» TASK DESCRIPTION
Emit the entire listing verbatim.

──────

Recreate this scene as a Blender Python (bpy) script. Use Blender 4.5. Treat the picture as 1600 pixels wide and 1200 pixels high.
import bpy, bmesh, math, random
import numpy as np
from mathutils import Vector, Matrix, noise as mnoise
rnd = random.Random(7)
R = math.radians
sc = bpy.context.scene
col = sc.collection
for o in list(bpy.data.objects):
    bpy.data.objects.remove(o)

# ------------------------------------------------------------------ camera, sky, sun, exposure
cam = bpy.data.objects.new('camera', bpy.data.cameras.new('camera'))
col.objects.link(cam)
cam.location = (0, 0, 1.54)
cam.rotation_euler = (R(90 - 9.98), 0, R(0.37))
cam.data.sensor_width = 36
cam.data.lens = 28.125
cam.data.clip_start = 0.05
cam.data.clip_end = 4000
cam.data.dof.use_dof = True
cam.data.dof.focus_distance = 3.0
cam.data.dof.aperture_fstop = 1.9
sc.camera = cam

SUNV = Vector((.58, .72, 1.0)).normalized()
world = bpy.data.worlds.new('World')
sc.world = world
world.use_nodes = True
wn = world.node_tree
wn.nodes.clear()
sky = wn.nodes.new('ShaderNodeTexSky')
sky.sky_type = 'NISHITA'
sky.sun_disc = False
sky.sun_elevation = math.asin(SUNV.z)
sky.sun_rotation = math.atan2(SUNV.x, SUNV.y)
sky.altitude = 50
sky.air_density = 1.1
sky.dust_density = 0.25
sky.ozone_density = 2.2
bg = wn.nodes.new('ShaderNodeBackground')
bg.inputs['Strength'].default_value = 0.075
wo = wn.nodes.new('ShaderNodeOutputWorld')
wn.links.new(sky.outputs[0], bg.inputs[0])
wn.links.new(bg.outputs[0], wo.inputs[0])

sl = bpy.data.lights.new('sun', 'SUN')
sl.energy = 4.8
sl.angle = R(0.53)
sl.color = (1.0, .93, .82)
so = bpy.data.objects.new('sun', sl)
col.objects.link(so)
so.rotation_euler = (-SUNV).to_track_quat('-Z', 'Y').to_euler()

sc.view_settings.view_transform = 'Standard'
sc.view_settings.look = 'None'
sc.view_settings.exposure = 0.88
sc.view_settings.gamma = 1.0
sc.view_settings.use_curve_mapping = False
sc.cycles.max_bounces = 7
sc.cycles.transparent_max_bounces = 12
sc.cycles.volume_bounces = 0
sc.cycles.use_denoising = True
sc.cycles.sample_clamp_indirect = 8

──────

» TASK OUTPUT
Recreate this scene as a Blender Python (bpy) script. Use Blender 4.5. Treat the picture as 1600 pixels wide and 1200 pixels high.
import bpy, bmesh, math, random
import numpy as np
from mathutils import Vector, Matrix, noise as mnoise
rnd = random.Random(7)
R = math.radians
sc = bpy.context.scene
col = sc.collection
for o in list(bpy.data.objects):
    bpy.data.objects.remove(o)

# ------------------------------------------------------------------ camera, sky, sun, exposure
cam = bpy.data.objects.new('camera', bpy.data.cameras.new('camera'))
col.objects.link(cam)
cam.location = (0, 0, 1.54)
cam.rotation_euler = (R(90 - 9.98), 0, R(0.37))
cam.data.sensor_width = 36
cam.data.lens = 28.125
cam.data.clip_start = 0.05
cam.data.clip_end = 4000
cam.data.dof.use_dof = True
cam.data.dof.focus_distance = 3.0
cam.data.dof.aperture_fstop = 1.9
sc.camera = cam

SUNV = Vector((.58, .72, 1.0)).normalized()
world = bpy.data.worlds.new('World')
sc.world = world
world.use_nodes = True
wn = world.node_tree
wn.nodes.clear()
sky = wn.nodes.new('ShaderNodeTexSky')
sky.sky_type = 'NISHITA'
sky.sun_disc = False
sky.sun_elevation = math.asin(SUNV.z)
sky.sun_rotation = math.atan2(SUNV.x, SUNV.y)
sky.altitude = 50
sky.air_density = 1.1
sky.dust_density = 0.25
sky.ozone_density = 2.2
bg = wn.nodes.new('ShaderNodeBackground')
bg.inputs['Strength'].default_value = 0.075
wo = wn.nodes.new('ShaderNodeOutputWorld')
wn.links.new(sky.outputs[0], bg.inputs[0])
wn.links.new(bg.outputs[0], wo.inputs[0])

sl = bpy.data.lights.new('sun', 'SUN')
sl.energy = 4.8
sl.angle = R(0.53)
sl.color = (1.0, .93, .82)
so = bpy.data.objects.new('sun', sl)
col.objects.link(so)
so.rotation_euler = (-SUNV).to_track_quat('-Z', 'Y').to_euler()

sc.view_settings.view_transform = 'Standard'
sc.view_settings.look = 'None'
sc.view_settings.exposure = 0.88
sc.view_settings.gamma = 1.0
sc.view_settings.use_curve_mapping = False
sc.cycles.max_bounces = 7
sc.cycles.transparent_max_bounces = 12
sc.cycles.volume_bounces = 0
sc.cycles.use_denoising = True
sc.cycles.sample_clamp_indirect = 8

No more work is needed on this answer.